Published:Friday | May 13, 2011 | 12:00 AM

As the new and tighter regulatory regime unfolds, the head of the Caribbean Confederation of Credit Unions, Melvin Edwards, is advising Jamaican community lenders to consider tweaking products and seek out mergers to strengthen their operations and stay competitive.

Edwards said Saturday that there were indicative signs of growing inflows; of deposits "as more persons consider credit unions safer than banks, building societies and insurance companies", but said that few credit unions in Jamaica will survive in the current environment of falling interest rates and yields, if they do not "switch from the 20-year-old pattern" of operating on high net interest margins.

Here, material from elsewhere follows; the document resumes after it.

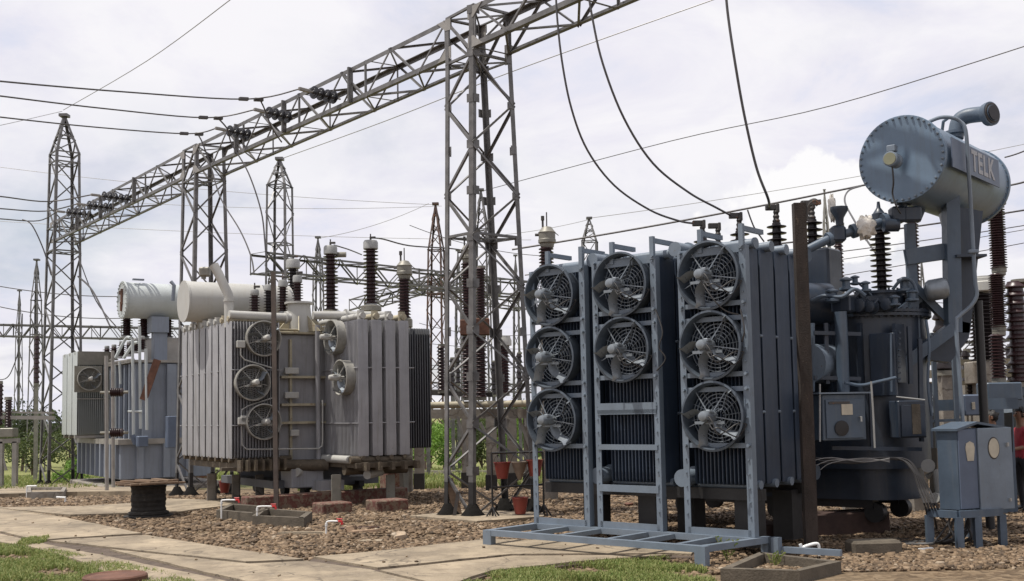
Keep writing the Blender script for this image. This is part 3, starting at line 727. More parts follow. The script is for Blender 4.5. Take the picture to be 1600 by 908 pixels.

"In the face of similar challenges, competitive credit union thinkers in other jurisdictions have reworked their business models and adopted new survival mechanisms without departing from the fundamentals of cooperativism," he said, while addressing the 50th anniversary banquet of the C&WJ Co-operative Credit Union in Kingston.

"Creative strategies include redefining and repackaging fee-based services and products, pursuit of mergers, amalgamations, shared branches and other joint ventures, to achieve economies of scale and scope; lower unit costs while protecting jobs; improving efficiency ratios in operations by eliminating waste; cutting loss-makers and increasing worker productivity."

He urged more investment in technology and strengthening sales teams to grow revenues and defend market share.

"Refusal to act and slowness to respond in the face of narrowing business choices are recipes for losses and failure at a time when development planners are appreciating more and more the untapped potential that co-operative credit unions offer in liberating low-income families from misery, hopelessness and economic deprivation," Edwards said.